INPUT DATA:
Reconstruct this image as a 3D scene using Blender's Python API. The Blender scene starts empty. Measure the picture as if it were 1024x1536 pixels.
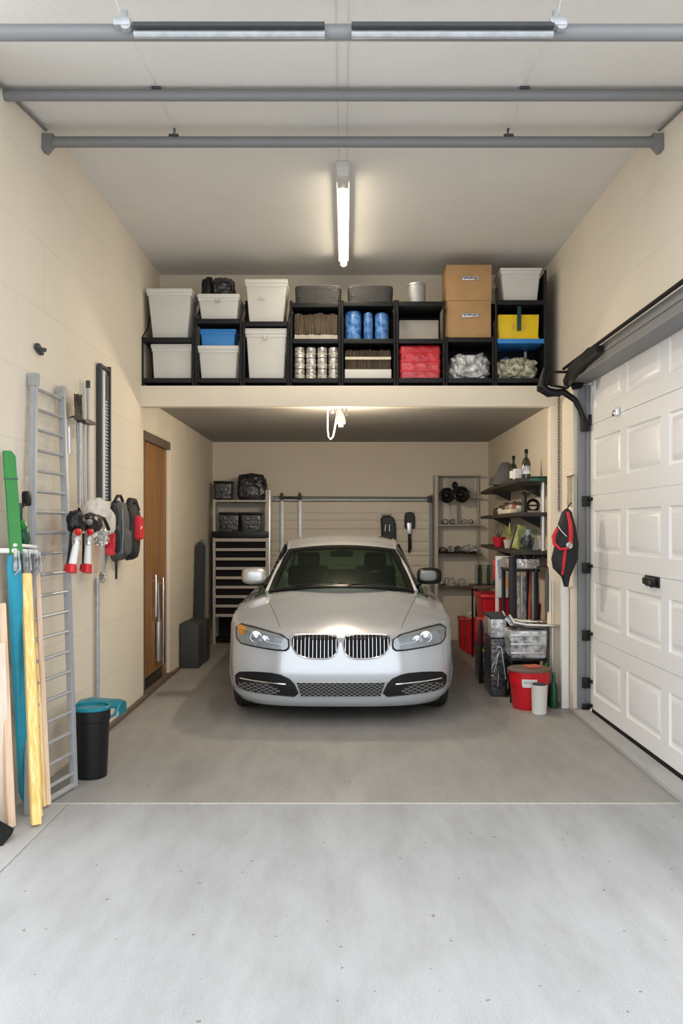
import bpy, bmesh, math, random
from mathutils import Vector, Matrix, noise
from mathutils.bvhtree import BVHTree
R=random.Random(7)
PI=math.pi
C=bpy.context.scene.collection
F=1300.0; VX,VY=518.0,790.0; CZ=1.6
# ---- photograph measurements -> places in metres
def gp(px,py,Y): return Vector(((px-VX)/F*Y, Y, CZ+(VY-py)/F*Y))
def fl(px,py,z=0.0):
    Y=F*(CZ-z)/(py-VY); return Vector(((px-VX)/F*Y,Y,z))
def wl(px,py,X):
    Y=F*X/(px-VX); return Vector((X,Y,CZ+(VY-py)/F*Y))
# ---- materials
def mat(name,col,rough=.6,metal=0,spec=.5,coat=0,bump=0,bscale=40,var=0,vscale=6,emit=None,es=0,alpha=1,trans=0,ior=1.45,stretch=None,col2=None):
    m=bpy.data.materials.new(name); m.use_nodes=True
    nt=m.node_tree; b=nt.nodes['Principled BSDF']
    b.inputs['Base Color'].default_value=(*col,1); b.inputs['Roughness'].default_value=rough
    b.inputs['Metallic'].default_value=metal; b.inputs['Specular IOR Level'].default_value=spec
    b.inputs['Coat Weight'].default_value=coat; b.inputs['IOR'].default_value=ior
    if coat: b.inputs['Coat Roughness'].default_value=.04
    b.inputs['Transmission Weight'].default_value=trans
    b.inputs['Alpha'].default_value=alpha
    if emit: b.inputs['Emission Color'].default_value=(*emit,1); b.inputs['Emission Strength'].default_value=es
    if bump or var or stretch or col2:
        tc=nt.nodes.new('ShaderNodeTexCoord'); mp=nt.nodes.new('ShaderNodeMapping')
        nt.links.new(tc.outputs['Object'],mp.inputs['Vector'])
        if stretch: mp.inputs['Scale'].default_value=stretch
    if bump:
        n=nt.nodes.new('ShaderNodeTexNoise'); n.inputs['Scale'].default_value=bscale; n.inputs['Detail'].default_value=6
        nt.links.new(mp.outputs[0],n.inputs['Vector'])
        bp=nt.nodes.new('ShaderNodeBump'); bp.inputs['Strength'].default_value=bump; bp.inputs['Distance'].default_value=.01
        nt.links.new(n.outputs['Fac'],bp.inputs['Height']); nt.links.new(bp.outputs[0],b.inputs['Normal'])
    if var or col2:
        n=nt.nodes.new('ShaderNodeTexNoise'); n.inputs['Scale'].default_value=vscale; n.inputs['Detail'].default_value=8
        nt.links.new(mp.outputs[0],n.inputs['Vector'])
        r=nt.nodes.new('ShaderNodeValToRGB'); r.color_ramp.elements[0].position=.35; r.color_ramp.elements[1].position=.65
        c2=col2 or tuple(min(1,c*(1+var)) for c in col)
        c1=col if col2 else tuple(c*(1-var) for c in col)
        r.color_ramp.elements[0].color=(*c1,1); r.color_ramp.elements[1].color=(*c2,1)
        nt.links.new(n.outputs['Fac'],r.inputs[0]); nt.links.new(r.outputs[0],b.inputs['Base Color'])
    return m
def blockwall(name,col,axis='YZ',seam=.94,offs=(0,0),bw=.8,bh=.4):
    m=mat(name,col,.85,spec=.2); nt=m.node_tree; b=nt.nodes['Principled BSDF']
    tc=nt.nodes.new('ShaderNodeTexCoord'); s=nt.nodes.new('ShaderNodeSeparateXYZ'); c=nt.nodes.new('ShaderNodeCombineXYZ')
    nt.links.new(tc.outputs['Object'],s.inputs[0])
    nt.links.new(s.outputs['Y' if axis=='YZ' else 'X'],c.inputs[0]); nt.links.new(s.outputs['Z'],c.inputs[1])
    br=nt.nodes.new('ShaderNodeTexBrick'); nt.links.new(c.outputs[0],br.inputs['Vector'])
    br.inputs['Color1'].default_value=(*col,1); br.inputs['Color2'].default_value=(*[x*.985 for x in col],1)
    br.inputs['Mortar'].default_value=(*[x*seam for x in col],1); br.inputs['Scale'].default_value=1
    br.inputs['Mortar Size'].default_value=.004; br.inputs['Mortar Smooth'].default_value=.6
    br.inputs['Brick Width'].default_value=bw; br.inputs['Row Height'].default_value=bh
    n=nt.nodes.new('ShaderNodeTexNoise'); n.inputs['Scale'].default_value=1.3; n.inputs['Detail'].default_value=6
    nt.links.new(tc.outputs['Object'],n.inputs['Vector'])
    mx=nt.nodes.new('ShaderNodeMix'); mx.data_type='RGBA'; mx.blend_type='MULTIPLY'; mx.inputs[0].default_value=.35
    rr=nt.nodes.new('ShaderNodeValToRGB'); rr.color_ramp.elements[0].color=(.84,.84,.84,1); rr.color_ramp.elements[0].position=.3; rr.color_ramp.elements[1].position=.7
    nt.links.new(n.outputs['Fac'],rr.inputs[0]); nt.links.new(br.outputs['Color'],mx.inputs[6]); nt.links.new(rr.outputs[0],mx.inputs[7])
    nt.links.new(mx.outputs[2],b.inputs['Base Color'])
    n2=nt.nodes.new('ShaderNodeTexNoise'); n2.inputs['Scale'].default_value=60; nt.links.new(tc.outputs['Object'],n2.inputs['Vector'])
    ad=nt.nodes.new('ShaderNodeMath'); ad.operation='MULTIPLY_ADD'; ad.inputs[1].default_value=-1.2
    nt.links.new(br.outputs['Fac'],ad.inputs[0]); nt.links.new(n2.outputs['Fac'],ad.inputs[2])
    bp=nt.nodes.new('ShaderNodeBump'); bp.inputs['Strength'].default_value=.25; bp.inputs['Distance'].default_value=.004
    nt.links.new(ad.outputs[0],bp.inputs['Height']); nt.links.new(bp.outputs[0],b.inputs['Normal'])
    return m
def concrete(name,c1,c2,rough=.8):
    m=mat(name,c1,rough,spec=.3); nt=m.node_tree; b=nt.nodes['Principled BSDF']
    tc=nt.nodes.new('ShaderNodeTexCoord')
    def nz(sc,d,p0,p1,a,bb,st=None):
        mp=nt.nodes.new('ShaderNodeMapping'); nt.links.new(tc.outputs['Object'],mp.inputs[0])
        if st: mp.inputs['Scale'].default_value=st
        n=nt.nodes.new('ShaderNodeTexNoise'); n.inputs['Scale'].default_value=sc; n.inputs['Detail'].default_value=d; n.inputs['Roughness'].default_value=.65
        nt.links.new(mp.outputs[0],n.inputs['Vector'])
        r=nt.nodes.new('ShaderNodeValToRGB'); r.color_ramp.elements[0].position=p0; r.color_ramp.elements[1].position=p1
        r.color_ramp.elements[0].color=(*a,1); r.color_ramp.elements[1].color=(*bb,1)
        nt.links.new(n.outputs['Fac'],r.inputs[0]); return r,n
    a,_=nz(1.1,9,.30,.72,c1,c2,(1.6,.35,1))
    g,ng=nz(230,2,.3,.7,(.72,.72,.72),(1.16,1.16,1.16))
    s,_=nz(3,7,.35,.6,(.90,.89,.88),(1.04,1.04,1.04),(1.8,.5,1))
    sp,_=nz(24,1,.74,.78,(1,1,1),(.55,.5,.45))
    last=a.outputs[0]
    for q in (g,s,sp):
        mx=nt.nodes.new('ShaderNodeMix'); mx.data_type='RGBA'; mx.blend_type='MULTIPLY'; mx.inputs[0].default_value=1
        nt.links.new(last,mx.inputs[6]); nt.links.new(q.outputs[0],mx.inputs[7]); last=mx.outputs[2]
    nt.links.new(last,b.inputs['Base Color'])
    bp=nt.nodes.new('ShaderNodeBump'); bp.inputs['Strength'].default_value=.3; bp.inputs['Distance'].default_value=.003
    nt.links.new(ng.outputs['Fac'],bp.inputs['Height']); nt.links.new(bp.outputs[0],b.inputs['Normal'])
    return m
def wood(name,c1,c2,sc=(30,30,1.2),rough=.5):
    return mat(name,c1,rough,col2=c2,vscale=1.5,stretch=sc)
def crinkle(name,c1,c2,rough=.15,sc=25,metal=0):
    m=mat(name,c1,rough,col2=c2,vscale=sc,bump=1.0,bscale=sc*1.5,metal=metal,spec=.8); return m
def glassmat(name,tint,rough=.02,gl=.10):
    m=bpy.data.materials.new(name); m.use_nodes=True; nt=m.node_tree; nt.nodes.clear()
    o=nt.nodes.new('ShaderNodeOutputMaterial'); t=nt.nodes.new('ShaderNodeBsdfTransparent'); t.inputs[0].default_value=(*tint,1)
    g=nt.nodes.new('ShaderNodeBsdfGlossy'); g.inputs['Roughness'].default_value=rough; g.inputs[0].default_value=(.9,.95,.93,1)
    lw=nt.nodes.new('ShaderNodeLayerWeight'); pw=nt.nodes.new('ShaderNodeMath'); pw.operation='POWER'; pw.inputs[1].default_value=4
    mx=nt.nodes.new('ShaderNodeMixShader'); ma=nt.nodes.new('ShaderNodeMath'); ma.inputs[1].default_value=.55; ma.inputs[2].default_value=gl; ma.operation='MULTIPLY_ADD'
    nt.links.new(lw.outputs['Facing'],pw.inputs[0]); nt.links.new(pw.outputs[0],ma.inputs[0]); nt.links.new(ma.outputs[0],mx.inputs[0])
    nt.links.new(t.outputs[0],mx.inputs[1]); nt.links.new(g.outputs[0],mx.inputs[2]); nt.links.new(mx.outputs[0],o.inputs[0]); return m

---

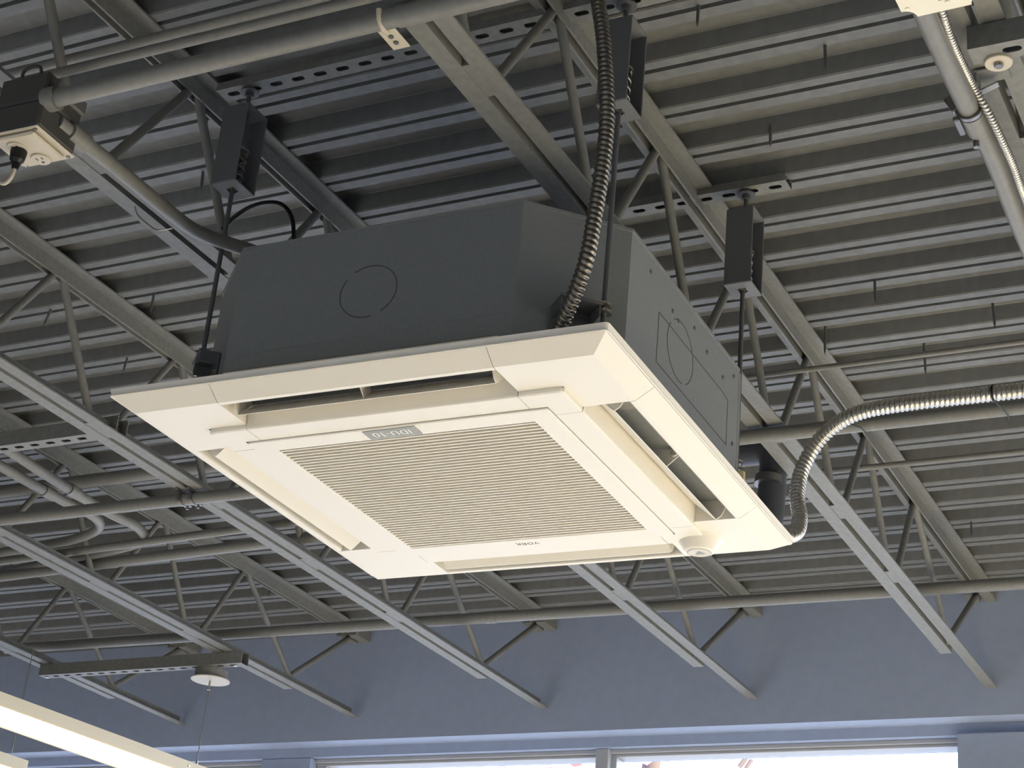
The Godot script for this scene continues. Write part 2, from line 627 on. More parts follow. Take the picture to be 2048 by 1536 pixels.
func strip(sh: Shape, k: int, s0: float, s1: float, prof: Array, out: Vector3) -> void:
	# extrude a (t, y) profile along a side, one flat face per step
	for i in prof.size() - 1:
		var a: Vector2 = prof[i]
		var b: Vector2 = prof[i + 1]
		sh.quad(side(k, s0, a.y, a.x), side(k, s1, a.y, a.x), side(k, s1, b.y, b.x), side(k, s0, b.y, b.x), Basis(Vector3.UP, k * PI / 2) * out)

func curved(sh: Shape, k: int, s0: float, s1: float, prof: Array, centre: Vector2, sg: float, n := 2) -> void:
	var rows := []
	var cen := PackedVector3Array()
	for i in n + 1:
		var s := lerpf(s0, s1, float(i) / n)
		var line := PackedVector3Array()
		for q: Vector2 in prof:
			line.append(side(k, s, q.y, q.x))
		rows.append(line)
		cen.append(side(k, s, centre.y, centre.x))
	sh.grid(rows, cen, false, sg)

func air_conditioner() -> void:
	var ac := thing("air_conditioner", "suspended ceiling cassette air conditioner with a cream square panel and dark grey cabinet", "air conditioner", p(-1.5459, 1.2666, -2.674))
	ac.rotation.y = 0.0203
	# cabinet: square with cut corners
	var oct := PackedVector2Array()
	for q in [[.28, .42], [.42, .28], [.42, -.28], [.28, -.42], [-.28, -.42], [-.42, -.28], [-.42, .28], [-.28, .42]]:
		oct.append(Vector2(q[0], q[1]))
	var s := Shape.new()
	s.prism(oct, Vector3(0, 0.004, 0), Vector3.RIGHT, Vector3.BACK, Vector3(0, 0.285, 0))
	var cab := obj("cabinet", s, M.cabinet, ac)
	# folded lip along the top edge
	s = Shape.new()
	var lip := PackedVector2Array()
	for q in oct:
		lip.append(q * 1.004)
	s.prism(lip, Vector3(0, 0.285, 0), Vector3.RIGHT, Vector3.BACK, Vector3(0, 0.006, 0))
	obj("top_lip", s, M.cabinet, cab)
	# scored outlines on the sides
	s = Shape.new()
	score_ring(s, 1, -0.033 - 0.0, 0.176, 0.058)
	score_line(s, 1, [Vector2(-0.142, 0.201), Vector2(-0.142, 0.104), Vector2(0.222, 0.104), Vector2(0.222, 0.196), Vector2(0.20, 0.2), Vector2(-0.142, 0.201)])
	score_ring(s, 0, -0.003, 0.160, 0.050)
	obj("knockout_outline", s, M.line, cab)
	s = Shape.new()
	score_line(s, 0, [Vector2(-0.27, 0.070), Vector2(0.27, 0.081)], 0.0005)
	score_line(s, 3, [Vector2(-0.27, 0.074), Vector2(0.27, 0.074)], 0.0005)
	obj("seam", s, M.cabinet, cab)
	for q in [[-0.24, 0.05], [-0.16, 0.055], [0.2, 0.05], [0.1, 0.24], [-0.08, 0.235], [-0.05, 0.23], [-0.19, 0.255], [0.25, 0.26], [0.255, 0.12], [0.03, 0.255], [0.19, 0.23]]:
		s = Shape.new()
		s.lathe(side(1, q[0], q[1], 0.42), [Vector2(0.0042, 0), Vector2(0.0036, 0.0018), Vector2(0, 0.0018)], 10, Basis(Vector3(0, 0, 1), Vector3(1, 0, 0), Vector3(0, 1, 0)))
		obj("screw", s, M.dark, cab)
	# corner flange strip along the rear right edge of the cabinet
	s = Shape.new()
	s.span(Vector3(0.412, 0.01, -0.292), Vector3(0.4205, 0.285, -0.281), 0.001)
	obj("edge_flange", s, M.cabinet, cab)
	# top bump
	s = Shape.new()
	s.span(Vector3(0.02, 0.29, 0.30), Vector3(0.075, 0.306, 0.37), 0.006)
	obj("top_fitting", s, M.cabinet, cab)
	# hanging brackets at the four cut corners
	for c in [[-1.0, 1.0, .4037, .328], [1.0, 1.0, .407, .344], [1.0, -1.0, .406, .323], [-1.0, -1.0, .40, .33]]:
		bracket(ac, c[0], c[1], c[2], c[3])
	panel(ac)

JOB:
Check every line of the material for the string "scene" and give the number of lines that have it, without anything else.

REPLY:
3